Sur le "progrès", les traders et l'écologie

Il y a plein de manières d'évaluer le progrès. Ne pas prendre en compte les problèmes écologiques ou les négliger est un élément crucial dans l'impression très partagée de progrès (du moins au moment de l'écriture de ce texte, c'est-à-dire en 2018, et dans les pays industriellement développés). Cependant, cela cache potentiellement de plus importantes régressions, y compris avec le même modèle d'évaluation (en l'appliquant plus tard). Mais on peut constater le "progrès" tout de suite, tandis que l'impact de la régression écologique (pour l'humain) ne pourra l'être qu'après. Comme les traders, nous empochons les rendements tout de suite, mais simultanément nous accumulons les risques, qui se matérialiseront potentiellement plus tard et que nous avons tendance à négliger jusqu'au potentiel effondrement (où il est bien sûr trop tard pour les personnes le subissant, mais qui pourrait être un élément historique intéressant si cela permet d'éviter un autre effondrement, à moins que l'on souhaite qu'il se produise et qu'on ait le courage d'en assumer les conséquences).

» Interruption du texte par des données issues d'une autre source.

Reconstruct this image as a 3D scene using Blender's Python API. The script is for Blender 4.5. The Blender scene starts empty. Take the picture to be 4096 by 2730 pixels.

S'il y avait un système de rétro-action(s) négative(s) qui calmerait assez tôt l'élan suicidaire (en incitant suffisamment à limiter les risques, voire en supprimant la possibilité d'en prendre), alors un effondrement pourrait être évité. Plus radicalement un changement de système (si c'est possible), qui suppose l'effondrement du système à remplacer (qui peut être volontaire, c'est-à-dire non subi), peut permettre d'échapper à un effondrement jugé plus redoutable. Mieux vaut ne pas compter sur la très hypothétique vertu des agents, à concilier avec héroïsme le système et ses contradictions. Paradoxalement, le succès (temporaire) d'un système peut le mener potentiellement à sa perte (en ayant exacerbé ses contradictions).

Références

Sur le sujet des traders et de la finance capitaliste, on peut lire la délicieuse analyse de Frédéric Lordon dans le livre "Jusqu'à quand ? Pour en finir avec les crises financières" (qui a été publié en 2008 aux éditions "Raisons d'agir"). Pour ce qui est d'un potentiel effondrement de la civilisation thermo-industrielle, on peut lire le livre "Comment tout peut s'effondrer - Petit manuel de collapsologie à l'usage des générations présentes" qui est simple et sourcé (avec Pablo Servigne ainsi que Raphaël Stevens pour auteurs et dont la publication a été faite en 2015 chez les éditions du Seuil dans sa collection Anthropocène). À propos de la vertu, on peut se pencher sur la philosophie de Baruch Spinoza (qui nie le libre arbitre comme réalité concrète).